Uttergloss Hootenanny

Do not forget to *enjoy* the *sauce*!

Thursday, January 12, 2006

The Pizza Theory of Taxation

Okay, say me, you, and Bill Gates are ordering a pizza. The bill comes out to $15. Now, it's quite clear that there's only one fair way to split the bill: each of us pays five bucks.

Is there any real reason that buying a government should be significantly different from buying a pizza? I can't see any, myself.

Ah, but wait, my imaginary interlocutor interjects Bill Gates has, like, a huge amount of money. Which means that he's getting more out of the whole law enforcement side of government that's protecting his property. Which is like him ending up eating nine slices all my himself and only leaving three for us to fight over. So of course he should pay more.

Except that, no. What the government is protecting is our life, liberty, and property. And either one of those two are immeasurably more valuable than any conceivable amount of property. [And nobody here would be so inegalitarian as to suggest that Mr. Gates' life or liberty is worth more than either of ours.] So when summing up what we're getting for our government dollar; how much pizza we're consuming, we each get 20 gajillion units worth of life, 20 gajillion more of liberty, and a comparitively much smaller amount of property in the mix. So the difference in total consumption between us and Mr. Gates is utterly negligible. Maybe he takes one pepperoni that was on the edge between one of our pieces and his and not cut all the way through.

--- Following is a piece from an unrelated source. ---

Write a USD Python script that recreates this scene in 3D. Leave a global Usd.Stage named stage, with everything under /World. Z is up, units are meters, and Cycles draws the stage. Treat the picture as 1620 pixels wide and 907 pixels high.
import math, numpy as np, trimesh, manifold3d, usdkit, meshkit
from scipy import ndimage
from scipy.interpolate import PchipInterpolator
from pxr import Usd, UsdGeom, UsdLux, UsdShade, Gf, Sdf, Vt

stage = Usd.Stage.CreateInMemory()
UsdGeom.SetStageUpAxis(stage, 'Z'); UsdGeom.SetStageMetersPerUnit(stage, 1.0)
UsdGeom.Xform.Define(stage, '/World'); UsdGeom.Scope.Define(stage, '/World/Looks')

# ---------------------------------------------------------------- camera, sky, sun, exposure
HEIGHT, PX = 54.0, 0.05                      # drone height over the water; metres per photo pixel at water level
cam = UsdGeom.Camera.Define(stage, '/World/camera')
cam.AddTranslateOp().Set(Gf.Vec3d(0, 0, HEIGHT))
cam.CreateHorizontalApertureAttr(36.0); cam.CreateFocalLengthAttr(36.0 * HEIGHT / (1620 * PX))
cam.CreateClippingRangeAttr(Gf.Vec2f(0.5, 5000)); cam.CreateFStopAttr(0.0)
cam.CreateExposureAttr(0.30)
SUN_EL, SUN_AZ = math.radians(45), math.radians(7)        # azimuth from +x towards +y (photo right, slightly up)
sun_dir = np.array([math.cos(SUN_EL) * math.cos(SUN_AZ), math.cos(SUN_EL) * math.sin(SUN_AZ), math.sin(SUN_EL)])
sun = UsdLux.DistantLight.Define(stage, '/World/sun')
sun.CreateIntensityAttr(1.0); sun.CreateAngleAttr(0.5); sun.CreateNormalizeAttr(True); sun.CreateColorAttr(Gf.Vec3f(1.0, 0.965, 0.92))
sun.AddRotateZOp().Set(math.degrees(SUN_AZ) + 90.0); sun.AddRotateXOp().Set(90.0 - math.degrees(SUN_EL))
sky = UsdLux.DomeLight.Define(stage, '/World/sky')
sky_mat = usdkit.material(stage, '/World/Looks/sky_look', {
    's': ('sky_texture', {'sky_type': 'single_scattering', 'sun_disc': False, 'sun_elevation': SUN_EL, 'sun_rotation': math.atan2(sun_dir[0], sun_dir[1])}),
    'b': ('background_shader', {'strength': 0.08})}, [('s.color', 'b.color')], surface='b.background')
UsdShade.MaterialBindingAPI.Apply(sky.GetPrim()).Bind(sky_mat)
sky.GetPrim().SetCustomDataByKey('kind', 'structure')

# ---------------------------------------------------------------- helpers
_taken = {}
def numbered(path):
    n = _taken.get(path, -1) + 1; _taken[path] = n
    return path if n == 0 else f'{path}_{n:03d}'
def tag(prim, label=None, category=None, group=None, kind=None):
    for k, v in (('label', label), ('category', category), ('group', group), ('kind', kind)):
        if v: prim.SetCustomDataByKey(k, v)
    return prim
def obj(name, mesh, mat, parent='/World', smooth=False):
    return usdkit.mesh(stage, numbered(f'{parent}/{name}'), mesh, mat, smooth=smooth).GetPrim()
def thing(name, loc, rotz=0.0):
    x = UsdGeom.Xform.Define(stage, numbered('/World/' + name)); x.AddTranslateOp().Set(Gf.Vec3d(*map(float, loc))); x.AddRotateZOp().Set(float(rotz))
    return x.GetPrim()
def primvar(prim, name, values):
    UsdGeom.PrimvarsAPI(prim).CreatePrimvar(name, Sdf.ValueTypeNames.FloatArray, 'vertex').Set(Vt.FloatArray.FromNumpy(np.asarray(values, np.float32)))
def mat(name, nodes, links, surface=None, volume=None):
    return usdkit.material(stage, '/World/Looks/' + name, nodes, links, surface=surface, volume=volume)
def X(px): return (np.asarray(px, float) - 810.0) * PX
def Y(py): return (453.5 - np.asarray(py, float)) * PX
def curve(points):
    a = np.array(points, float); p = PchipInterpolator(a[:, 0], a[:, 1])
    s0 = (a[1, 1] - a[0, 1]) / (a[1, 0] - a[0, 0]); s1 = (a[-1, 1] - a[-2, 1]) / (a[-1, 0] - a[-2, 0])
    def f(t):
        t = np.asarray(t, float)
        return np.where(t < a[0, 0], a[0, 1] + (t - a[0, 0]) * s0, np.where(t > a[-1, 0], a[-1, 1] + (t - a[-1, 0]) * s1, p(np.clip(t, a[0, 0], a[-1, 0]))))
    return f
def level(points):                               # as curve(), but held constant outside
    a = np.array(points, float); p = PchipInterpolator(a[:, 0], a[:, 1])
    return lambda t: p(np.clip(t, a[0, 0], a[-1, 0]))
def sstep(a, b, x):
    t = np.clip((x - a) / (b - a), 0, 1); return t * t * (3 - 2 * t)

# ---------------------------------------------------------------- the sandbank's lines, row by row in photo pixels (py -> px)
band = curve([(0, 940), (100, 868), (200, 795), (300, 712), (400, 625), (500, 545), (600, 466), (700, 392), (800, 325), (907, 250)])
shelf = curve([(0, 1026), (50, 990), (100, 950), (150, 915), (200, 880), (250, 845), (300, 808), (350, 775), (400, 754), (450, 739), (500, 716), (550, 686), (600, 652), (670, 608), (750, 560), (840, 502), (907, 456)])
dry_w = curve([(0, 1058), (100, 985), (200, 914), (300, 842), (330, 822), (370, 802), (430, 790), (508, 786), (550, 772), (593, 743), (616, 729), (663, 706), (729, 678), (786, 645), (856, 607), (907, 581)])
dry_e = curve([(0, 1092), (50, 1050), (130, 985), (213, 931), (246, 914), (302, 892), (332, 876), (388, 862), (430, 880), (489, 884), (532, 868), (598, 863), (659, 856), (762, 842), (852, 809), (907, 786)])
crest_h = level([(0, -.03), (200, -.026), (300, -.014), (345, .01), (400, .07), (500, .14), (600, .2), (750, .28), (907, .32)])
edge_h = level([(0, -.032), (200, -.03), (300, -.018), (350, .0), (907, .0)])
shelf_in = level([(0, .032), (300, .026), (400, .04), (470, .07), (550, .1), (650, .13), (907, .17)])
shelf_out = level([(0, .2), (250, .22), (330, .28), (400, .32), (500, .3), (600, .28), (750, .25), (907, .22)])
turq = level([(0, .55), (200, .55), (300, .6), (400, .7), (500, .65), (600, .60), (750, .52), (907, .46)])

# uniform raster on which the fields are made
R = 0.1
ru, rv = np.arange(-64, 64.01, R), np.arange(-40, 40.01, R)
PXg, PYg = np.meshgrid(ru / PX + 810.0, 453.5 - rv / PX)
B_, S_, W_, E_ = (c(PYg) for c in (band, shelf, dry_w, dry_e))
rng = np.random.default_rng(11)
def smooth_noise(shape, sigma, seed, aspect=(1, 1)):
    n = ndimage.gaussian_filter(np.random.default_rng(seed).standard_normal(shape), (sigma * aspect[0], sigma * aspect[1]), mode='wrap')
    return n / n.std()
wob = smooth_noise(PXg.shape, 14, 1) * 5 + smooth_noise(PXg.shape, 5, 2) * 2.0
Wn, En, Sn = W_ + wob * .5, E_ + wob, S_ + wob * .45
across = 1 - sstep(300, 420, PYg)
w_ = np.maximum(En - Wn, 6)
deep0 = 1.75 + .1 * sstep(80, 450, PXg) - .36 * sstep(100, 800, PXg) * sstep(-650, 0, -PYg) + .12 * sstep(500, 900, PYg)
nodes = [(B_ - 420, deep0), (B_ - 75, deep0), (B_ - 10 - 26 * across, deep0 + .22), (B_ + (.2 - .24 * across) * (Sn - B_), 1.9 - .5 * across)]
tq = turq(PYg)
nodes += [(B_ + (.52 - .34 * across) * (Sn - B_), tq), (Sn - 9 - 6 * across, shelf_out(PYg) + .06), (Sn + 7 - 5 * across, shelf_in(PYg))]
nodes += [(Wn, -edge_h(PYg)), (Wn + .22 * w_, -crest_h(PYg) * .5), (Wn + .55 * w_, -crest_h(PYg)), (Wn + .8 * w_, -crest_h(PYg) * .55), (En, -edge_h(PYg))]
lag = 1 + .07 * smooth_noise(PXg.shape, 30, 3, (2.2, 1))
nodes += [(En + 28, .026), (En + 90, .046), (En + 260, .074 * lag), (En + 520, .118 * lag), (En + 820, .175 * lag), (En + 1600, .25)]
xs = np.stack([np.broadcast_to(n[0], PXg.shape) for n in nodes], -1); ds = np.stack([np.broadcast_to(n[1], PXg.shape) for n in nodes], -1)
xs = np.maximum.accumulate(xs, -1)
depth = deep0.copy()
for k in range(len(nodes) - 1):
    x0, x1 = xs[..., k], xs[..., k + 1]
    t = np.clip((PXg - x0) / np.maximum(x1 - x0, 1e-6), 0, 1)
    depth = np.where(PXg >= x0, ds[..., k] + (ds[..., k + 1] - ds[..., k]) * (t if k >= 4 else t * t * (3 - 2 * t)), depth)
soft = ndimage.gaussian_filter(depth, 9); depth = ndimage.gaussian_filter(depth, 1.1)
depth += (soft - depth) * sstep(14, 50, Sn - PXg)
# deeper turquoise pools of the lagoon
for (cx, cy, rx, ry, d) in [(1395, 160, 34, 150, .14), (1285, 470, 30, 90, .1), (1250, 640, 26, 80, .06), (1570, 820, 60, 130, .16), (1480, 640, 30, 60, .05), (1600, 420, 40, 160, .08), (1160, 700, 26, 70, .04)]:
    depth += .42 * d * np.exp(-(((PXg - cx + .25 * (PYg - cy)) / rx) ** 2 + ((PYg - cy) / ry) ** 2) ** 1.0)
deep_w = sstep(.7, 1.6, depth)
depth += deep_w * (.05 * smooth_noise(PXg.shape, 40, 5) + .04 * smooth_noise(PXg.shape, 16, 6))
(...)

(So this would seem to argue for a poll tax. [in the 'fixed dollar amount per head' sense, not the 'fee required before you get to vote' one] But I'll concede enough to the Willie Suttonist argument to go as far as a flat percentage tax on income over a minimum living expenses deduction. Except that, were I running the zoo, I'd be wanting to tax something other than income. But that's a whole 'nother rant.)